## What the exercise asks
Copy out every line that contains the word "scene".
□ □ □ □
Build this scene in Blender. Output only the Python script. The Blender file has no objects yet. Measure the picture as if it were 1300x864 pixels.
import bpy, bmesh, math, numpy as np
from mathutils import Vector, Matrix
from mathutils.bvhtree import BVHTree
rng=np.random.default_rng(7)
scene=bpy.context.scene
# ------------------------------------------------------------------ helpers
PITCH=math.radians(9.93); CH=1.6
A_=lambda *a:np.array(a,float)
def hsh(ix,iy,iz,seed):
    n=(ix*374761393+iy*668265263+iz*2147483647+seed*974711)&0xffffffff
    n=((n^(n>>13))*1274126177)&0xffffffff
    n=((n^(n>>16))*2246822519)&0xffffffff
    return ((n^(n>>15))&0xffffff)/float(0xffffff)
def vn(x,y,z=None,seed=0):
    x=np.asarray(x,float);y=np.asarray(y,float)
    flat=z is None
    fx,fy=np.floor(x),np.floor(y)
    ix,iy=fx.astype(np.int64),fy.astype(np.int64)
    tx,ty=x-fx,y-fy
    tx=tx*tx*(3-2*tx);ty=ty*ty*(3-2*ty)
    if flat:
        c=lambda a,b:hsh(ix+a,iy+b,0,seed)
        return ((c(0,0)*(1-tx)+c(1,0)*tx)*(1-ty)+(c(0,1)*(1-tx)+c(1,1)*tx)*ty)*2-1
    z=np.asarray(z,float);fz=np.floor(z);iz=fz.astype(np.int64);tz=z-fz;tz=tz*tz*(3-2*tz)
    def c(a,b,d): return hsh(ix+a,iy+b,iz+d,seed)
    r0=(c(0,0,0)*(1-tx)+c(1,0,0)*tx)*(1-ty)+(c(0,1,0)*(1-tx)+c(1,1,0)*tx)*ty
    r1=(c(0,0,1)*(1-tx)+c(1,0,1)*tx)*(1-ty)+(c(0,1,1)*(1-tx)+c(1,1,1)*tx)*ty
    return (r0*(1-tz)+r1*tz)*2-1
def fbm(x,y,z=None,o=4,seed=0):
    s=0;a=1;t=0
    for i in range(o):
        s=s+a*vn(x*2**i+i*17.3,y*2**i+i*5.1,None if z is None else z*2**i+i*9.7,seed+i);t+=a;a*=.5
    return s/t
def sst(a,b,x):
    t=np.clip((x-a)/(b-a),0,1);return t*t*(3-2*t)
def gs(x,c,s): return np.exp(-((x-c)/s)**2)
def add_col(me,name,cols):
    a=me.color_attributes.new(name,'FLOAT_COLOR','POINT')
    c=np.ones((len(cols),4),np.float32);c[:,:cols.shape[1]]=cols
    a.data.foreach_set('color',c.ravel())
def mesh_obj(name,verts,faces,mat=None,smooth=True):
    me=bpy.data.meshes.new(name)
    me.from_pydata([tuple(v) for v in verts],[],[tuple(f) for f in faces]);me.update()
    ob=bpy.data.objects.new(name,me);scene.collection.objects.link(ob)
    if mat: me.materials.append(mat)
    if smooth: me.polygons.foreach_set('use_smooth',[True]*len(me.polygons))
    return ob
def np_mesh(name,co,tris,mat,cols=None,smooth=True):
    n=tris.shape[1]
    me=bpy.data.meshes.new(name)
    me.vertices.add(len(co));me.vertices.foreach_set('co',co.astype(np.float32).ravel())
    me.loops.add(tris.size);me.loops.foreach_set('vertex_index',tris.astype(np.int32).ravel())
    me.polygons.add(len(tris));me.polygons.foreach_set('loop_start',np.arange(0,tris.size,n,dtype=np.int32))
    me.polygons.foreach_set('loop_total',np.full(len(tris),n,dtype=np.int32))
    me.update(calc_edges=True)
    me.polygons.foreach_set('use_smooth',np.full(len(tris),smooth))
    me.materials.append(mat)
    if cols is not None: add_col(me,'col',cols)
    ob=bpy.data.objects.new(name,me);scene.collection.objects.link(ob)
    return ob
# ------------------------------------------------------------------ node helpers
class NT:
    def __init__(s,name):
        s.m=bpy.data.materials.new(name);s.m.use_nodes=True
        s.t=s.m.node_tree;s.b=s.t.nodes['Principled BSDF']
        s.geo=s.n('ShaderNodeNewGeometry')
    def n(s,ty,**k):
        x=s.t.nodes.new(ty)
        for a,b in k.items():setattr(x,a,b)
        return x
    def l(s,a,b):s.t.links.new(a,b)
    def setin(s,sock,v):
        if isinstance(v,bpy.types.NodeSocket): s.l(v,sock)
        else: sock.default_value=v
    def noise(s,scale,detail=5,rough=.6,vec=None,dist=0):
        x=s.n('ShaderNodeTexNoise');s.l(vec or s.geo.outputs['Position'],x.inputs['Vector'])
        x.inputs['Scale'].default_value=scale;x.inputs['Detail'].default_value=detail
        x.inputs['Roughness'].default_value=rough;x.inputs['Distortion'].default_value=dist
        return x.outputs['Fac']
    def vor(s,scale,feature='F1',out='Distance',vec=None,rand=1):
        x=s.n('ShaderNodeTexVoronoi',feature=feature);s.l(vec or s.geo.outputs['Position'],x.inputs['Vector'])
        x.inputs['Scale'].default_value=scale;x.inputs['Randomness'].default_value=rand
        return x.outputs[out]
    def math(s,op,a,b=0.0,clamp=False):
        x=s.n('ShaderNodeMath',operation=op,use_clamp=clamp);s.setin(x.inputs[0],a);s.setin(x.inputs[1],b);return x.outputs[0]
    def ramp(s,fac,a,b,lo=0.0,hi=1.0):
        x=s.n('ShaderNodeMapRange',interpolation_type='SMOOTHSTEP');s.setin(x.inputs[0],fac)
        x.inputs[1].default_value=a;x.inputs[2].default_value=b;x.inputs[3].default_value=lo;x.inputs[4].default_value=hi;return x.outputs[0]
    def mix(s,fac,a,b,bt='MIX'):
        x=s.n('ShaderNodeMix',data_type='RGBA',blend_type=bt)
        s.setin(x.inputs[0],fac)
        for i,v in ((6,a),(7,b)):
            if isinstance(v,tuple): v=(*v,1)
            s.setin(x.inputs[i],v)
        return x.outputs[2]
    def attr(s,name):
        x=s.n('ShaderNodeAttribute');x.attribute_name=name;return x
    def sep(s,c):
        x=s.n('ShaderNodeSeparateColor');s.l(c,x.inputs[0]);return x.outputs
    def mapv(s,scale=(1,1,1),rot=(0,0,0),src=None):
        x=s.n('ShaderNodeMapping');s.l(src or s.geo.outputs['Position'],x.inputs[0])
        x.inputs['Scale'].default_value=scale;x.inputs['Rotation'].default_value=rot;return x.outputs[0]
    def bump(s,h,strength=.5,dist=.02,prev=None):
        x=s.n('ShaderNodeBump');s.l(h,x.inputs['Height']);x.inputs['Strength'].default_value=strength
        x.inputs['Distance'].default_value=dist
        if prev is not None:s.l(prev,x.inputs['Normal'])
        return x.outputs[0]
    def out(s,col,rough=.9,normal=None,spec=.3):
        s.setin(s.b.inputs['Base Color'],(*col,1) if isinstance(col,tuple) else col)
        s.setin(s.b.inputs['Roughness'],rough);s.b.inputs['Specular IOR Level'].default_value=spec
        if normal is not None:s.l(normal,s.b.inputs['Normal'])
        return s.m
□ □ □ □
## Exercise output
Build this scene in Blender. Output only the Python script. The Blender file has no objects yet. Measure the picture as if it were 1300x864 pixels.
scene=bpy.context.scene
    ob=bpy.data.objects.new(name,me);scene.collection.objects.link(ob)
    ob=bpy.data.objects.new(name,me);scene.collection.objects.link(ob)